En los intervalos que nos dejaba la aplicación del álgebra al segundo libro de Euclides, hacíamos pruebas con círculos; plantamos bambúes en la tierra endurecida por la sequía y medimos la sombra en distintas horas del día, sacando de esas observaciones sensacionales conclusiones. A veces, para entretenernos, cortábamos y doblábamos hojas de papel para hacer cubos y pirámides. Una tarde apareció Guido trayendo cuidadosamente en sus pequeñas y sucias manos un endeble dodecaedro.

–¡É tanto bello! –decía mientras lo mostraba, y cuando le pregunté cómo lo había hecho, se contentó con sonreír y decir que ¡había sido tan fácil!

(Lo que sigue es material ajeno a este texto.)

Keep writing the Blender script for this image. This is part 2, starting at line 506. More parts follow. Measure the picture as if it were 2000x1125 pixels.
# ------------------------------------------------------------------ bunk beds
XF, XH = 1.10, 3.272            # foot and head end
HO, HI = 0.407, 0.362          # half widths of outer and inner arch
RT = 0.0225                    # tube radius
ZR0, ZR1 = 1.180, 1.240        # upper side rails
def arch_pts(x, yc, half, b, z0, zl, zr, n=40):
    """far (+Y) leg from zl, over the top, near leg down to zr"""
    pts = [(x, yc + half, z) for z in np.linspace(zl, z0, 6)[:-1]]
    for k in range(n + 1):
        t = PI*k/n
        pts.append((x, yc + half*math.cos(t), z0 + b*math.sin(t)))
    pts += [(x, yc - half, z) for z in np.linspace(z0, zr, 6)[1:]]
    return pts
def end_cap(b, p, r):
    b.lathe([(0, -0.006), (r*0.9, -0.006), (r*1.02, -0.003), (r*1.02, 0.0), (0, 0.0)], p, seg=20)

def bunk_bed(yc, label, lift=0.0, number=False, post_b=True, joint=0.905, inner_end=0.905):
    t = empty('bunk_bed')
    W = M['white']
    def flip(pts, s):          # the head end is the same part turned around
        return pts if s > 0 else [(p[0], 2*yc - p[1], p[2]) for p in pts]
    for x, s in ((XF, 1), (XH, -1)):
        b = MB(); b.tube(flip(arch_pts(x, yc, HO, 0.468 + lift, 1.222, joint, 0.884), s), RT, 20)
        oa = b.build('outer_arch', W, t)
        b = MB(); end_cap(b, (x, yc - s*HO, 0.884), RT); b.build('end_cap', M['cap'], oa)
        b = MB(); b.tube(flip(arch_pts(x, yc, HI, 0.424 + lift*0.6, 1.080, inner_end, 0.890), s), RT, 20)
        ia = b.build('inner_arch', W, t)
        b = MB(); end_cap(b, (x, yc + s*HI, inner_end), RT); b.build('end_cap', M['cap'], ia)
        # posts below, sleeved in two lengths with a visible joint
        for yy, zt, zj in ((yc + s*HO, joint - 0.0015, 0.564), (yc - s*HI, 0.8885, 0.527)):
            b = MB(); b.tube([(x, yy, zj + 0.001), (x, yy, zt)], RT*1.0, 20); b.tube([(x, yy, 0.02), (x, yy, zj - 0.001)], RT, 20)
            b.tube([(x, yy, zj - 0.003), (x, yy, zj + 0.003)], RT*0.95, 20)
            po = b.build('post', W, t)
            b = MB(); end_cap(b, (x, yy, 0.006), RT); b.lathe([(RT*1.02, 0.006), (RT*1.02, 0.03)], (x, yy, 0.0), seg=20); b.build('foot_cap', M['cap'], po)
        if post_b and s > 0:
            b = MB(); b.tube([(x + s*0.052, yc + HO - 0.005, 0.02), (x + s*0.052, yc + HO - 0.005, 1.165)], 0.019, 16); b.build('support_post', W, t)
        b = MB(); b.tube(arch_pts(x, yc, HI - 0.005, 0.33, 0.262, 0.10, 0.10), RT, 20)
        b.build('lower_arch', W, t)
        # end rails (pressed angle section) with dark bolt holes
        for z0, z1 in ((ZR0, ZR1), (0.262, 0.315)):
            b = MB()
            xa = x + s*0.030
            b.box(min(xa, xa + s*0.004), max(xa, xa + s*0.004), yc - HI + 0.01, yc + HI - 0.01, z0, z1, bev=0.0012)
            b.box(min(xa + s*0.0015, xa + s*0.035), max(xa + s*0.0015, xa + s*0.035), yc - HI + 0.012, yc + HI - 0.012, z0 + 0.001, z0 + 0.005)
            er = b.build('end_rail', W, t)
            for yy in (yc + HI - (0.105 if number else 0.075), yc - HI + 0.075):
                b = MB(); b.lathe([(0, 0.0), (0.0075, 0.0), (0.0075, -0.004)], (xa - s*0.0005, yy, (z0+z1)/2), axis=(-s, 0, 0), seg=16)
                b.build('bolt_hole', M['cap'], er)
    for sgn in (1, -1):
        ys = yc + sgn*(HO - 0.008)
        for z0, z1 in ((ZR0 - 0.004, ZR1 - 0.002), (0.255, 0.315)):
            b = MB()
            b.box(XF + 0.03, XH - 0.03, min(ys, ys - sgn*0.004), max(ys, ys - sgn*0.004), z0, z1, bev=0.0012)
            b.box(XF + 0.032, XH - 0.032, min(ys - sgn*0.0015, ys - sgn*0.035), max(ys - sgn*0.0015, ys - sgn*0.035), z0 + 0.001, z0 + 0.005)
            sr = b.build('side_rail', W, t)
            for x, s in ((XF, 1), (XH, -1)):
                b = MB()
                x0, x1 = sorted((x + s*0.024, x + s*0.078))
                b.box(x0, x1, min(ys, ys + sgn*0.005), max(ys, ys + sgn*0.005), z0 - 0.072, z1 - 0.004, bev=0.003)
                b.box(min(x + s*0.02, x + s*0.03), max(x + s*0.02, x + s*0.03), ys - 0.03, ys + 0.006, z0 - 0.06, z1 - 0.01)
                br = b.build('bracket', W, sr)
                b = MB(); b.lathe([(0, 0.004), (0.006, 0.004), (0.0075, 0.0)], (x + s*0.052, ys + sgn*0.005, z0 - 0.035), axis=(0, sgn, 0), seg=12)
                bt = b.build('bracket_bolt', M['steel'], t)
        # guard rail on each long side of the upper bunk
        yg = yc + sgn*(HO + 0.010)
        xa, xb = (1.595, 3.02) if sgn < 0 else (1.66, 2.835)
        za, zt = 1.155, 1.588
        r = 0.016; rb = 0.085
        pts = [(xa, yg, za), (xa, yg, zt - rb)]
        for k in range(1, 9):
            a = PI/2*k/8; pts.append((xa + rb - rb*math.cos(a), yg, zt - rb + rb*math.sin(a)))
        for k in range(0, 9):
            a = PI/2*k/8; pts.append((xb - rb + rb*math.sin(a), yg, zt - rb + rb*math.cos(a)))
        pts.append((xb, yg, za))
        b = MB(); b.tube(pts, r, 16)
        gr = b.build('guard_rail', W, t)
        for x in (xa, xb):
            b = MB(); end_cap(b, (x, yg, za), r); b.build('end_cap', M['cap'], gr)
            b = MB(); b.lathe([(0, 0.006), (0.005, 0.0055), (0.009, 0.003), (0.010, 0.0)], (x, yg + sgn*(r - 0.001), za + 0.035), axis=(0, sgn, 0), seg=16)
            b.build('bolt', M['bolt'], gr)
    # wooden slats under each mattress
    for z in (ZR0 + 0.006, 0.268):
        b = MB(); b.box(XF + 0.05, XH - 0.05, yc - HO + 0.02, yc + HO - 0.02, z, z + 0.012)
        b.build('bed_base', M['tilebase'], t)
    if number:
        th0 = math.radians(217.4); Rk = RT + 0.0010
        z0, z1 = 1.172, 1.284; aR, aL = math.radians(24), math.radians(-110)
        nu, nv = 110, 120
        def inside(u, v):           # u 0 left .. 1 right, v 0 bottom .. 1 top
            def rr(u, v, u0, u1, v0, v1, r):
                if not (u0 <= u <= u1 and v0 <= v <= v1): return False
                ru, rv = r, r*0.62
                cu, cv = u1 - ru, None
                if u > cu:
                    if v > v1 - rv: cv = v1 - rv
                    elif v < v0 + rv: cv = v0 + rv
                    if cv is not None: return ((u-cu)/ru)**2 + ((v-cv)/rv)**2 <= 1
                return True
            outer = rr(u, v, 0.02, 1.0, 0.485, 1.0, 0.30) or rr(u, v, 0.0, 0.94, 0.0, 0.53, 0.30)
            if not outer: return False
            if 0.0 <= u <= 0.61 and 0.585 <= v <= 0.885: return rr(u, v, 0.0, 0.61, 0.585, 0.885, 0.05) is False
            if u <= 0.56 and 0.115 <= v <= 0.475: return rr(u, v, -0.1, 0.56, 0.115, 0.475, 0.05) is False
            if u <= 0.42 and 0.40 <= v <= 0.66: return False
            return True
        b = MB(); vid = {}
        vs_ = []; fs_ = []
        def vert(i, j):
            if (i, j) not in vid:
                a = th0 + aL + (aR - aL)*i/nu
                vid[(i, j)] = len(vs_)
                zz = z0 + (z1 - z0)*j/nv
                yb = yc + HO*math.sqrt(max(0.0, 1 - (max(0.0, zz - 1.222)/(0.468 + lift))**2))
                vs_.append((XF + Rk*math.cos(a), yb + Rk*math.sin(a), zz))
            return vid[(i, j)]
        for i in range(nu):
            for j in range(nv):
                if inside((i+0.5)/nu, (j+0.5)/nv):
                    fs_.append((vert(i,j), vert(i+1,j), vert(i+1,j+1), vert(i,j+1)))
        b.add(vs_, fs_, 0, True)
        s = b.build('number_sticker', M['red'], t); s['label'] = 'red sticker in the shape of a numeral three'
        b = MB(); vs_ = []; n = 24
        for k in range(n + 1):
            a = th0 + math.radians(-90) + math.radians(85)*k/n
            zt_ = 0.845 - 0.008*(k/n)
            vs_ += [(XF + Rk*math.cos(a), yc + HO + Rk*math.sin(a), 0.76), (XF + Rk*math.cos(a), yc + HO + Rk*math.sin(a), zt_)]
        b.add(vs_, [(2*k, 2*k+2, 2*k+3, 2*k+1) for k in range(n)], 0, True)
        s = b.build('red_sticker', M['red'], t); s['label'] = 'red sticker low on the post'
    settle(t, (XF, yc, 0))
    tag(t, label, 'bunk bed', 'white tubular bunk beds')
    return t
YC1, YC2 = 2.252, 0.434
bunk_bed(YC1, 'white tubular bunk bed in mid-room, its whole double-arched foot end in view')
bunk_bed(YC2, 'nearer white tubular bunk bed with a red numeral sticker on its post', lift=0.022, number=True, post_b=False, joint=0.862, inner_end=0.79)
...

Debido al calor y a problemas de salud de Robin, la familia británica debe partir a pasar una temporada a Suiza. El narrador obsequia a Guido los seis primeros libros de Euclides en italiano para que continúe su formación. Durante su estancia en Suiza, la familia escribe algunas postales a Guido, sin obtener respuesta. Finalmente reciben un sobre –con la mala letra del joven Arquímedes– dirigida AL BABBO DI ROBÍN: contiene una carta que había vagado durante semanas hasta llegar a su destino. El escrito de Guido es una llamada de auxilio: la patrona había obligado a su padre –al campesino– a dejar al niño a su cargo durante una temporada –les había amenazado con expulsarles de las tierras que cultivaban desde hacía años si no accedían a esta solicitud–. Aunque la casera mima al pequeño Guido, le obliga a estudiar música –pensando en que está contribuyendo a crear un virtuoso del piano– y le quita los libros de matemáticas para que no se entretenga. Guido, privado de la cercanía de sus seres queridos y de sus matemáticas, se cree abandonado por su familia –a la que la casera engaña no diciéndoles exactamente en que lugar están viviendo– y también por la familia de su amigo Robin. Desesperado, se lanza por una ventana y muere.

El joven Arquímedes

Esta novela se llevó al cine en 1950 con el título de Prelude to Fame.

 

Notas:

1 Las cuatro novelas son: El joven Arquímedes; Los Claxton; Cura de reposo y El monóculo. La Editorial Losada (Buenos Aires) los reunió en una antología en 1943, traducida al castellano por Leonor de Acevedo.

2 Las citas en las que aparecen las  matemáticas irán en diferente color.